Fig 1.
Eye matching task stimuli and conditions.
a. Morphing procedure and stimulus creation. Two morphed eye regions are selected from the morphing continuum and pasted on two distinct face contexts. b. Same, Different and Isolated context conditions. Bracket shape (round, square) defines distinct face contexts, percentage values define morphing percentage in the eye region. Target regions within a pair had 0%, 24%, 36%, 53% or 80% dissimilarity. It can be seen here that when the target regions are the same (0% dissimilarity) and context differs, the contextual modulations are stronger compared to when target regions differ largely (80% dissimilarity).
Fig 2.
Same, different, and isolated context conditions of the contrast detection task.
Participants were asked to locate the horizontal grating appearing in one of the four target regions. It can be seen here that although target contrast is identical in all three examples, target appears to be less visible in Same condition compared to other two conditions.
Fig 3.
Eye matching task trial sequence.
An example of 0% eye region dissimilarity and Different context condition trial. The participant sees a fixation cross for 500 ms at the beginning of each trial, followed by a blank screen. Afterwards, participant sees the first stimulus for 500 ms, then the noise mask for 200 ms, and finally, the second stimulus. The second stimulus stays on the screen until the participant indicates whether the eye regions were “Same” or “Different” between the two stimuli by button press, followed by a blank screen before the next trial starts.
Fig 4.
Data and psychometric functions of a representative participant.

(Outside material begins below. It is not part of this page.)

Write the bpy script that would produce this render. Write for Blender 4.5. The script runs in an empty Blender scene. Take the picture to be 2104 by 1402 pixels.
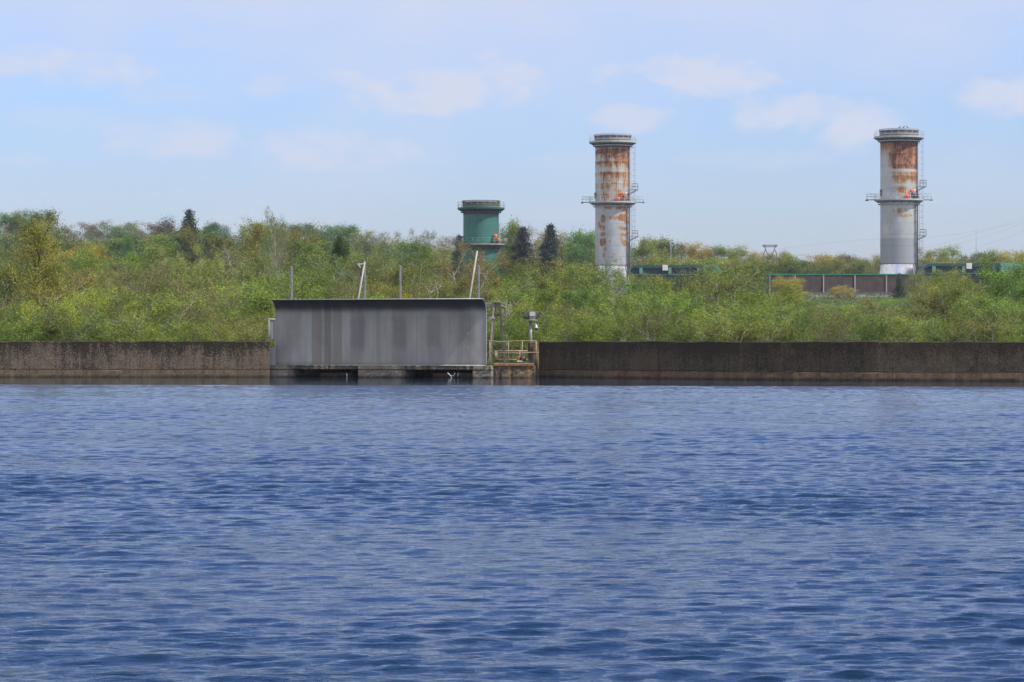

The dependent variable in the eye matching task is the proportion of ‘Different’ responses, and accuracy in the contrast detection task. Dots represent actual data (varying in size depending on frequency of presentation) and curves represent the model fits, with 95% HDI shaded ribbons. Vertical lines mark the “threshold” for a given condition (at .5 in the eye matching task, at .75 for the contrast detection task).
Fig 5.
A. Z-scaled threshold estimates in eye matching (left) and contrast detection (right) tasks. Each dot represents the z-scaled threshold estimate for a given task and condition for a participant. The top, middle and bottom lines of boxes correspond to the first, second (median) and third quartiles (25th, 50th and 75th percentiles) respectively. The upper and lower whiskers extend until 1.5* Inter-Quartile Range. Faded grey lines connect the thresholds in respective conditions for a given participant. Bold black dots and lines display group means. B. Posterior odds of differences across the three tasks. The density plots display the posterior odds of the threshold differences. 95% interval of the distributions did not overlap with zero, therefore all differences were non-negligible.
Fig 6.
Correlation of contextual modulation magnitudes across tasks.
Contextual modulation magnitude values are the product of regression of regressions method for each task. Blue line indicates the regression line and shaded area covers the standard error bounds.
Fig 7.
Correlation of the individual threshold profiles across tasks.
Each dot represents a Fisher-Z transformed Pearson Correlation Coefficient value of an individual’s threshold values from the corresponding comparison. The top, middle and bottom lines of boxes correspond to the first, second (median) and third quartiles (25th, 50th and 75th percentiles) respectively. The upper and lower whiskers extend until 1.5* Inter-Quartile Range. Black diamonds display means.